No. 24: Owen Barfield and beta-thinking

I recently read Owen Barfield’s Saving the Appearances. Owen Barfield was C.S. Lewis’ professor and an expert in the history of meaning. Saving the Appearances argues that the evolution of human consciousness can be tracked and that it has had a profound, if largely unrecognized effect on human perception and culture.

According to Owen Barfield, ancient man fused his nascent culture with the sense data to create a perception of which he became conscious. The subjects of this consciousness were eventually named and what Owen Barfield calls “alpha-thought” then began; the use of words as icons of perception.

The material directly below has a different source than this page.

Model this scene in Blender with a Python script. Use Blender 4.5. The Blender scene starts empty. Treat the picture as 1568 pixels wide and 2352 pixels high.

Man could then communicate all that was needed to survive and thrive; Adam and Eve walked and talked with God.

Once man began to thrive, however, he was free to think about alpha-thinking, which Barfield called “beta-thought”; Socrates, Plato and Aristotle are the first to record these beta-thoughts. By definition beta-thinking objectifies the world, and also man, for study. This same process also separates man from his environment, the Fall as it were. This tendency grew in the West and came to full blossom in the scientific revolution of the 16th Century onward.

My reaction to this is that this process came at a cost because there is only so much RAM for conscious thought so to speak. To provide intellectual space for beta-thought, and it takes a lot of space, man had to give up a percentage of available RAM previously dedicated to alpha-thinking and therefore perception itself. Thus, it isn’t irrational to wonder if bronze-age man actually perceived the divine in a way that we simply cannot; we may seek, but we cannot perceive the divine because we cannot perceive it for lack of conscious space. Perhaps, those who seek the divine long enough and hard enough can change who they are sufficiently enough to perceive it—as a man is, so he sees. Perhaps Art is the best the rest of us can do.